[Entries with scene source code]
━━━━━━━━━━━━━━━━━━━━━━━━━━━━━━
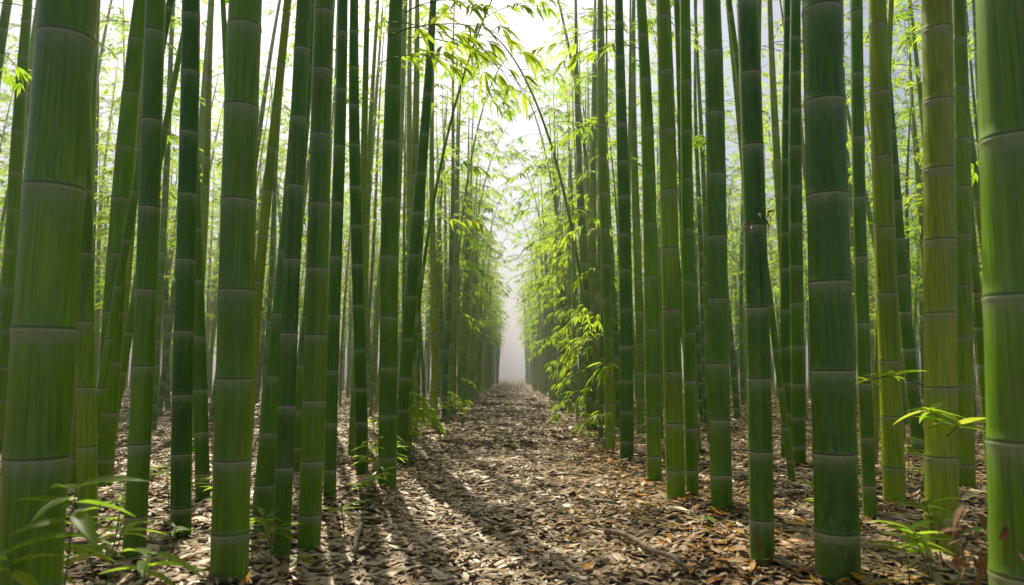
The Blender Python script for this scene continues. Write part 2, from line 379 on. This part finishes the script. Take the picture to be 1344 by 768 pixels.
for k in range(NP):
    q=g[pick==k][:,:2]; n=len(q)
    if n==0: continue
    rz=rng.uniform(0,6.283,n)
    rot=np.column_stack([rng.normal(0,.04,n),rng.normal(0,.04 if k<12 else .028,n),rz])
    instancer('bamboo_grove',protos[k],np.column_stack([q,hgt(q[:,0],q[:,1])]),rot,rng.uniform(.82,1.12,n))

# ------------------------------------------------------------ arching thin culms over the path
def arching(name,P,r0,sprays,ls=.15):
    P=np.array(P,float); n=60; ts=np.linspace(0,1,n)
    co=[np.polyfit(np.linspace(0,1,len(P)),P[:,i],min(3,len(P)-1)) for i in range(3)]
    C=np.stack([np.polyval(c,ts) for c in co],1); mb=MB()
    nn=12; V=[];F=[];Cc=[]
    for i in range(n):
        d=norm(C[min(i+1,n-1)]-C[max(i-1,0)]); a=norm(np.cross(d,[0,1,0.])); b=np.cross(d,a)
        node=(i%5==0); r=r0*(1-.8*ts[i])*(1.12 if node else 1)
        for j in range(nn):
            t=2*math.pi*j/nn; V.append(C[i]+r*(a*math.cos(t)+b*math.sin(t))); Cc.append((.8 if node else 0,.6 if i%5==4 else 0,0,1))
    for i in range(n-1):
        for j in range(nn): F.append((i*nn+j,i*nn+(j+1)%nn,(i+1)*nn+(j+1)%nn,(i+1)*nn+j))
    mb.add(V,F,0,np.array(Cc,float))
    for (t,az,ln,nt) in sprays:
        i=int(t*(n-1)); spray(mb,C[i],az,random.uniform(.1,.5),ln,nt,ls,T_FINE,1,2,4)
    return link(bpy.data.objects.new(name,mb.mesh(name,[M_culm,M_leaf,M_twig])))
random.seed(21)
W=math.pi
arching('arching_bamboo',[(1.10,9.2,0),(1.0,9.0,1.4),(.72,8.6,3.0),(.3,8.0,4.1),(-.25,7.4,4.75)],.03,
  [(.12,W,.5,6),(.18,W*.8,.5,6),(.24,W*1.1,.6,7),(.3,0.3,.5,6),(.36,W,.6,7),(.45,W*.9,.6,7),(.52,.5,.6,7),(.6,W*1.1,.6,8),(.7,-.3,.6,8),(.78,W,.6,8),(.86,.3,.6,8),(.93,W*.9,.6,8),(.98,W*1.2,.6,8),(.99,W*.7,.5,8)])
arching('arching_bamboo',[(-1.0,6.75,0),(-.93,6.7,1.4),(-.75,6.6,2.7),(-.43,6.5,4.0),(.0,6.3,4.9)],.024,
  [(.55,0,.4,5),(.7,.3,.5,7),(.8,W,.5,7),(.85,-.4,.6,8),(.93,.2,.6,8),(.97,W*.9,.6,8)])
arching('arching_bamboo',[(1.35,10.5,0),(1.3,10.4,2),(1.15,10.2,4),(.85,10,6),(.3,9.6,7.8)],.05,
  [(.5,W,.8,9),(.6,W*1.1,.8,9),(.7,W*.8,.9,10),(.8,0,.9,10),(.9,W,.9,10),(.95,.5,.9,10)])
for i,(s,y0) in enumerate([(-1,12.5),(1,13.5),(-1,16),(1,18),(-1,21),(1,24),(-1,28),(1,33)]):
    sp=[(t,random.choice([0,W])+random.uniform(-.9,.9),random.uniform(.5,.9),8) for t in np.linspace(.34,.99,18)]
    arching('arching_bamboo',[(s*1.1,y0,0),(s*1.05,y0,2),(s*.9,y0-.2,4),(s*.55,y0-.4,5.6),(s*.1,y0-.6,6.6)],.035,sp,.16)

# leafy side branches growing from roadside culms
random.seed(33)
def branch_obj(name,items):
    mb=MB()
    for (p,az,el,ln,nt,ls) in items: spray(mb,p,az,el,ln,nt,ls,T_FINE,0,1,5,(3,5))
    return link(bpy.data.objects.new(name,mb.mesh(name,[M_leaf,M_twig])))
items=[]
for i in range(40):
    y=random.uniform(6.4,12); items.append(((1.0,y,random.uniform(.5,3.6)),W+random.uniform(-.9,.9),random.uniform(-.1,.5),random.uniform(.3,.6),6,.15))
branch_obj('bamboo_side_branches',items)
items=[]
for i in range(80):
    y=random.uniform(10,32); s=random.choice((-1,1)); items.append(((s*1.05,y,random.uniform(1.6,5.0)),(W if s>0 else 0)+random.uniform(-.9,.9),random.uniform(-.1,.5),random.uniform(.4,.65),8,.16))
branch_obj('bamboo_side_branches',items)
branch_obj('overhanging_bamboo_branch',[((-.88,4.6,3.25),-.3,.4,.9,9,.19),((-.88,4.5,3.3),.3,.3,.7,9,.19),((-.9,4.4,2.95),-.1,.5,.55,6,.17),((-.82,5.1,3.5),.1,.2,1.0,9,.19),((-.85,5.1,3.7),-.5,.3,.8,9,.18),
  ((1.05,5.3,3.5),W,.4,.6,7,.17),((1.05,6.5,4.3),W*.9,.3,.8,9,.17),((-.8,6.4,2.3),.0,.5,.5,6,.18)])
branch_obj('bamboo_side_branches',[((-1.03,6.4,.5+.1*i),random.uniform(-1,1),.3,.35,5,.13) for i in range(3)]+[((-1.1,8.5,.45),-.3,.5,.5,6,.15),((-1.1,9.2,.6),.1,.3,.5,6,.15),((-1.05,10.5,.8),0,.3,.6,6,.15)])

# ------------------------------------------------------------ seedlings and low leaf rosettes
def rosette(mb,top,base,nl,ls,spread=.55):
    tube(mb,[base,(base+top)/2+np.array([.004,0,0]),top],[.003,.0025,.0015],1,5)
    lv=[]
    for i in range(nl):
        a=i*2.4+random.uniform(-.4,.4); t=.06*(i/nl)
        d=np.array([math.cos(a),math.sin(a),random.uniform(-.25,.5)]); L=ls*random.uniform(.7,1.15)
        lv.append((top+(base-top)*t*3,d,np.array([random.uniform(-.3,.3),random.uniform(-.3,.3),1]),L,L*random.uniform(.19,.26)))
    place_leaves(mb,lv,T_FINE,0)
def seedling(x,y,h,nl,ls,seed):
    random.seed(seed); mb=MB()
    for q in range(1+(h>.15)+(h>.3)):
        f=1-.28*q
        rosette(mb,np.array([random.uniform(-.06,.06)*(1+q),random.uniform(-.06,.06)*(1+q),h*f]),np.array([0,0,-.02]),max(5,nl-q),ls)
    o=link(bpy.data.objects.new('bamboo_seedling',mb.mesh('bamboo_seedling',[M_leaf,M_twig]))); o.location=(x,y,float(hgt(x,y)))
for i,(x,y,h,nl,ls) in enumerate([(-1.12,1.75,.52,8,.16),(-1.32,2.1,.30,7,.15),(-.98,1.78,.38,7,.15),(-1.0,2.98,.20,8,.14),(-1.2,3.0,.16,7,.12),(-1.5,3.6,.18,7,.12),(-1.9,3.9,.24,7,.12),(-2.2,4.2,.2,7,.12),
   (-.95,5.3,.30,9,.14),(-1.1,5.7,.42,9,.15),(-.95,6.7,.35,9,.14),(-1.4,2.9,.14,7,.1),(-1.75,3.1,.22,7,.12),(-2.1,3.0,.2,7,.12),(1.46,2.45,.20,8,.15),(1.62,2.65,.24,8,.14),(1.34,2.4,.15,6,.12),(1.75,2.55,.2,7,.14),
   (.95,3.6,.06,6,.07),(-.9,2.9,.06,6,.08),(1.9,4.3,.18,7,.1),(2.3,4.0,.25,7,.12),(-2.6,5.6,.25,7,.12),(1.45,7.5,.3,8,.13),(-1.0,8.2,.4,8,.15),(1.0,9.4,.4,8,.15),(-.98,10.5,.5,8,.15),
   (-.86,4.3,.22,8,.12),(-.84,3.55,.15,7,.12),(-.92,4.75,.35,8,.14),(-1.45,2.5,.25,8,.14),(1.55,3.4,.2,8,.12),(1.4,3.1,.12,7,.11),(-3.0,4.3,.3,8,.14),(-2.6,3.4,.25,7,.13),(2.6,4.6,.3,8,.13),(1.0,7.9,.35,8,.14)]): seedling(x,y,h,nl,ls,900+i)
random.seed(77); mb=MB()
for top,base,n,ls in [((1.60,2.93,.86),(1.78,2.98,.82),8,.13),((1.50,2.9,.84),(1.6,2.93,.86),5,.12),((1.72,2.85,.72),(1.84,2.96,.66),8,.17),((1.80,2.80,.66),(1.84,2.95,.6),7,.16)]:
    rosette(mb,np.array(top),np.array(base),n,ls)
link(bpy.data.objects.new('bamboo_leaf_sprig',mb.mesh('bamboo_leaf_sprig',[M_leaf,M_twig])))

# ------------------------------------------------------------ sticks and dry sheaths
def stick(pts,r,side=None):
    mb=MB(); P=[(x,y,float(hgt(x,y))+dz+.015) for x,y,dz in pts]
    tube(mb,P,[r*(1-.5*i/(len(P)-1))*random.uniform(.88,1.1) for i in range(len(P))],0,9)
    if side: tube(mb,[(x,y,float(hgt(x,y))+dz) for x,y,dz in side],[r*.5,r*.4,r*.2],0,7)
    link(bpy.data.objects.new('fallen_branch',mb.mesh('fallen_branch',[M_stick])))
random.seed(5)
stick([(.50,3.75,.03),(.56,3.6,.045),(.60,3.4,.04),(.63,3.2,.035),(.69,3.05,.045),(.72,2.92,.03)],.016,[(.58,3.5,.04),(.64,3.5,.06),(.72,3.55,.06)])
stick([(-.80,3.75,.03),(-.77,3.55,.04),(-.74,3.35,.035),(-.70,3.15,.04)],.014)
stick([(.55,4.6,.03),(.62,4.45,.045),(.66,4.3,.04)],.014)
stick([(.3,5.6,.03),(.45,5.5,.04),(.6,5.45,.035)],.010)
stick([(-1.9,3.0,.03),(-1.7,3.1,.04),(-1.5,3.05,.035)],.012)
def sheath(x,y,z,r,n,ln,seed):
    random.seed(seed); mb=MB(); lv=[]
    for i in range(n):
        a=random.uniform(0,6.283); o=np.array([math.cos(a)*r,math.sin(a)*r,random.uniform(-.5,.5)*ln*1.2])
        d=np.array([math.cos(a)*random.uniform(.1,.8),math.sin(a)*random.uniform(.1,.8),random.uniform(-1,.6)])
        lv.append((o,d,np.array([math.cos(a),math.sin(a),.3]),ln*random.uniform(.4,1),ln*random.uniform(.1,.25)))
    place_leaves(mb,lv,T_FINE,0)
    o=link(bpy.data.objects.new('dry_bamboo_sheath',mb.mesh('dry_bamboo_sheath',[M_sheath]))); o.location=(x,y,z)
sheath(1.255,1.83,.48,.085,30,.09,1); sheath(1.26,1.83,.38,.09,30,.09,2); sheath(1.06,2.9,1.52,.05,12,.06,3); sheath(1.2,3.9,.75,.06,6,.05,4); sheath(1.03,2.92,.12,.055,12,.1,6)

# ------------------------------------------------------------ mist (real volume)
def mist(name,x0,x1,y0,y1,z0,z1,dens,col,an=.5):
    mb=MB(); V=[(x,y,z) for x in (x0,x1) for y in (y0,y1) for z in (z0,z1)]
    F=[(0,1,3,2),(4,6,7,5),(0,4,5,1),(2,3,7,6),(0,2,6,4),(1,5,7,3)]; mb.add(V,F,0)
    m,nt,out=newmat(name); v=N(nt,'ShaderNodeVolumeScatter'); v.inputs['Density'].default_value=dens; v.inputs['Color'].default_value=(*col,1); v.inputs['Anisotropy'].default_value=an
    nt.links.new(v.outputs[0],out.inputs['Volume']); link(bpy.data.objects.new(name,mb.mesh(name,[m],False)))
mist('mist',-20,20,6,58,-1,9,.011,(.94,1,.86),.65)
mist('mist',-60,60,58.1,330,-1,8,.03,(1,1,.97),.6)

# ------------------------------------------------------------ light, sky, camera
EL=math.radians(50); AZ=math.radians(-17)
w=bpy.data.worlds.new('World'); scene.world=w; w.use_nodes=True; nt=w.node_tree; nt.nodes.clear()
sky=nt.nodes.new('ShaderNodeTexSky'); sky.sky_type='NISHITA'; sky.sun_disc=False; sky.sun_elevation=EL; sky.sun_rotation=AZ; sky.dust_density=4; sky.air_density=1
bg=nt.nodes.new('ShaderNodeBackground'); bg.inputs[1].default_value=.115; wo=nt.nodes.new('ShaderNodeOutputWorld')
nt.links.new(sky.outputs[0],bg.inputs[0]); nt.links.new(bg.outputs[0],wo.inputs[0])
sl=bpy.data.lights.new('sun','SUN'); sl.energy=5; sl.angle=math.radians(.5); sl.color=(1,.92,.72)
so=link(bpy.data.objects.new('sun',sl))
from mathutils import Vector
sd=Vector((math.sin(AZ)*math.cos(EL),math.cos(AZ)*math.cos(EL),math.sin(EL)))
so.rotation_euler=sd.to_track_quat('Z','Y').to_euler(); so.location=sd*30
cam=bpy.data.cameras.new('camera'); cam.lens=24; cam.sensor_width=36; cam.clip_end=1500; cam.clip_start=.05
cam.dof.use_dof=True; cam.dof.focus_distance=5; cam.dof.aperture_fstop=2.8
co=link(bpy.data.objects.new('camera',cam)); co.location=(0,0,.87); co.rotation_euler=(math.radians(96.75),0,0)
scene.camera=co
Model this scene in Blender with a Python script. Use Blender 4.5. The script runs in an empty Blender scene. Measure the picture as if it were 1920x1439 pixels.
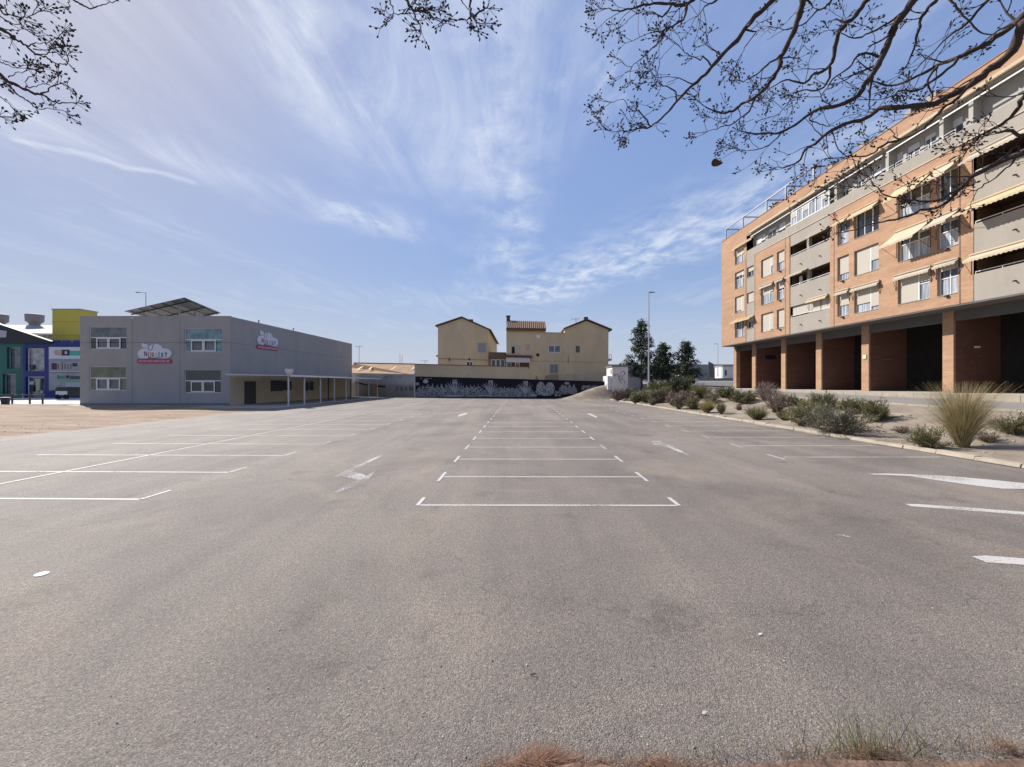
━━━━━━━━━━━━━━━━━━━━━━━━━━━━━━
### GIVEN REQUEST
Where a line of the material above holds the string "picture", copy that line.

### TASK RESULT
The Blender Python script for this scene continues. Write part 2, from line 379 on. This part finishes the script. Take the picture to be 1344 by 768 pixels.
Model this scene in Blender with a Python script. Use Blender 4.5. The script runs in an empty Blender scene. Measure the picture as if it were 1920x1439 pixels.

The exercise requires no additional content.